--- Start ---

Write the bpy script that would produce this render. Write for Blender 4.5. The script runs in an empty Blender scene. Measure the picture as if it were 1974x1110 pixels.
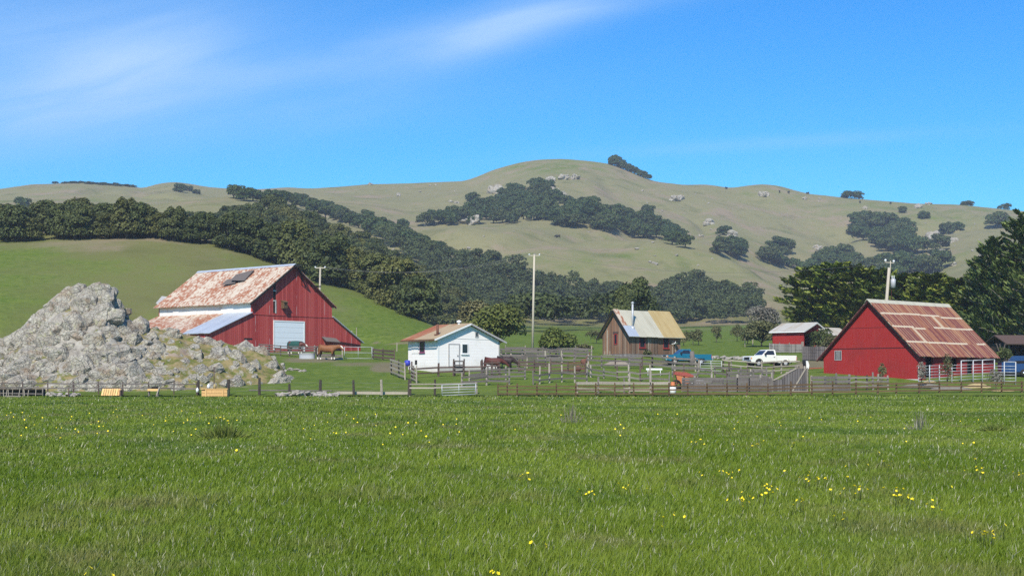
import bpy, bmesh, math, random
import numpy as np
from mathutils import Vector, Matrix, noise as mnoise

random.seed(7)
RNG = np.random.default_rng(11)
R = math.radians
scene = bpy.context.scene
COL = scene.collection

# ------------------------------------------------------------------ camera, sky, sun, exposure
F, CX, HZ, ZC = 2712.0, 987.0, 728.0, 1.6          # focal length and horizon in pixels of the 1974 px wide photograph
cam_data = bpy.data.cameras.new('camera')
cam = bpy.data.objects.new('camera', cam_data)
COL.objects.link(cam)
cam.location = (0, 0, ZC)
cam.rotation_euler = (R(90), 0, 0)
cam_data.sensor_width = 36.0
cam_data.lens = 36.0 * F / 1974.0
cam_data.shift_y = (HZ - 555.0) / 1974.0
cam_data.clip_start = 0.5
cam_data.clip_end = 8000.0
scene.camera = cam

SUN_EL, SUN_AZ = 43.0, 193.0                         # sun behind the camera and a little to its left
world = bpy.data.worlds.new('World')
scene.world = world
world.use_nodes = True
wt = world.node_tree
wt.nodes.clear()
def wn(kind, **kw):
    n = wt.nodes.new(kind)
    for k, v in kw.items():
        setattr(n, k, v)
    return n
def wl(a, b): wt.links.new(a, b)
def wmath(op, a, b=None, c=None, clamp=False):
    n = wn('ShaderNodeMath', operation=op, use_clamp=clamp)
    for i, v in enumerate((a, b, c)):
        if v is None: continue
        if isinstance(v, (int, float)): n.inputs[i].default_value = v
        else: wl(v, n.inputs[i])
    return n.outputs[0]
sky = wn('ShaderNodeTexSky', sky_type='NISHITA', sun_disc=False)
sky.sun_elevation = R(SUN_EL); sky.sun_rotation = R(SUN_AZ)
sky.altitude = 50; sky.air_density = 1.0; sky.dust_density = 0.25; sky.ozone_density = 2.0
tc = wn('ShaderNodeTexCoord')
sep = wn('ShaderNodeSeparateXYZ'); wl(tc.outputs['Generated'], sep.inputs[0])
ay = wmath('MAXIMUM', wmath('ABSOLUTE', sep.outputs[1]), 0.02)
cu = wmath('DIVIDE', sep.outputs[0], ay)             # direction of the cirrus streaks: sideways and upward slope of the view ray
cv = wmath('DIVIDE', sep.outputs[2], ay)
def blob(u0, v0, su, sv, rot, amp):
    a = wmath('SUBTRACT', cu, u0); b = wmath('SUBTRACT', cv, v0)
    c, s = math.cos(rot), math.sin(rot)
    p = wmath('DIVIDE', wmath('ADD', wmath('MULTIPLY', a, c), wmath('MULTIPLY', b, s)), su)
    q = wmath('DIVIDE', wmath('SUBTRACT', wmath('MULTIPLY', b, c), wmath('MULTIPLY', a, s)), sv)
    d = wmath('ADD', wmath('MULTIPLY', p, p), wmath('MULTIPLY', q, q))
    return wmath('MULTIPLY', wmath('POWER', 2.718, wmath('MULTIPLY', d, -1.0)), amp)
def uvp(px, py): return (px - CX) / F, (HZ - py) / F
mask = None
for px, py, su, sv, rot, amp in (
        (60, 180, 330, 70, .20, .52), (280, 130, 150, 60, .30, .40), (0, 60, 520, 90, .1, .42),
        (980, 45, 230, 46, .36, .42), (640, 120, 460, 46, .20, .40), (330, 250, 560, 60, .12, .26), (1500, 275, 420, 14, .06, .17),
        (1150, 15, 200, 22, .12, .15)):
    u0, v0 = uvp(px, py)
    b = blob(u0, v0, su / F, sv / F, rot, amp)
    mask = b if mask is None else wmath('ADD', mask, b)
cmb = wn('ShaderNodeCombineXYZ')
c, s = math.cos(.2), math.sin(.2)
wl(wmath('MULTIPLY', wmath('ADD', wmath('MULTIPLY', cu, c), wmath('MULTIPLY', cv, s)), 6.0), cmb.inputs[0])
wl(wmath('MULTIPLY', wmath('SUBTRACT', wmath('MULTIPLY', cv, c), wmath('MULTIPLY', cu, s)), 34.0), cmb.inputs[1])
cn = wn('ShaderNodeTexNoise'); cn.inputs['Scale'].default_value = 1.0; cn.inputs['Detail'].default_value = 9; cn.inputs['Roughness'].default_value = .55
cn.inputs['Distortion'].default_value = .6
wl(cmb.outputs[0], cn.inputs['Vector'])
streak = wmath('MULTIPLY_ADD', cn.outputs['Fac'], 1.5, 0.2)
cloud = wmath('MULTIPLY', mask, streak, clamp=True)
tint = wn('ShaderNodeMix', data_type='RGBA', blend_type='MULTIPLY'); tint.inputs['Factor'].default_value = 1
hs = wn('ShaderNodeHueSaturation'); hs.inputs['Saturation'].default_value = 1.34; hs.inputs['Value'].default_value = 1.0; wl(sky.outputs[0], hs.inputs['Color'])
wl(hs.outputs[0], tint.inputs['A']); tint.inputs['B'].default_value = (.36, 1.08, 1.52, 1)
cmix = wn('ShaderNodeMix', data_type='RGBA')
wl(cloud, cmix.inputs['Factor']); wl(tint.outputs['Result'], cmix.inputs['A']); cmix.inputs['B'].default_value = (4.4, 6.6, 9.8, 1)
bg = wn('ShaderNodeBackground'); bg.inputs['Strength'].default_value = 0.098
wl(cmix.outputs['Result'], bg.inputs['Color'])
wo = wn('ShaderNodeOutputWorld'); wl(bg.outputs[0], wo.inputs['Surface'])

sun_data = bpy.data.lights.new('sun', 'SUN')
sun_data.energy = 5.0; sun_data.angle = R(0.53); sun_data.color = (1.0, .935, .83)
sun = bpy.data.objects.new('sun', sun_data); COL.objects.link(sun)
to_sun = Vector((math.sin(R(SUN_AZ)) * math.cos(R(SUN_EL)), math.cos(R(SUN_AZ)) * math.cos(R(SUN_EL)), math.sin(R(SUN_EL))))
sun.rotation_euler = to_sun.to_track_quat('Z', 'Y').to_euler()
sun.location = (-40, -60, 90)
scene.view_settings.view_transform = 'Standard'; scene.view_settings.look = 'None'
scene.view_settings.exposure = 0.2; scene.view_settings.gamma = 1.0; scene.view_settings.use_curve_mapping = False
scene.render.engine = 'CYCLES'
scene.cycles.volume_bounces = 0; scene.cycles.max_bounces = 6; scene.cycles.transparent_max_bounces = 8
scene.cycles.diffuse_bounces = 2; scene.cycles.glossy_bounces = 2; scene.cycles.use_denoising = False

# ------------------------------------------------------------------ objects
def tag(o, label=None, cat=None, group=None, kind=None):
    if label: o['label'] = label
    if cat: o['category'] = cat
    if group: o['group'] = group
    if kind: o['kind'] = kind
    return o
def thing(name, label, cat, loc=(0, 0, 0), rz=0.0, group=None):
    o = bpy.data.objects.new(name, None); COL.objects.link(o)
    o.location = loc; o.rotation_euler = (0, 0, rz); o.empty_display_size = .3
    return tag(o, label, cat, group)
def link(name, mesh, parent=None, loc=None, rot=None, scale=None):
    o = bpy.data.objects.new(name, mesh); COL.objects.link(o)
    if parent is not None: o.parent = parent
    if loc is not None: o.location = loc
    if rot is not None: o.rotation_euler = rot
    if scale is not None: o.scale = scale
    return o
def copy_tree(o, parent=None):
    c = o.copy(); COL.objects.link(c)
    if parent is not None: c.parent = parent
    for ch in o.children: copy_tree(ch, c)
    return c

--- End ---

• Stated exercise
All lines of the data above that include the word "pixels" must be shown.

• Solution
Write the bpy script that would produce this render. Write for Blender 4.5. The script runs in an empty Blender scene. Measure the picture as if it were 1974x1110 pixels.
F, CX, HZ, ZC = 2712.0, 987.0, 728.0, 1.6          # focal length and horizon in pixels of the 1974 px wide photograph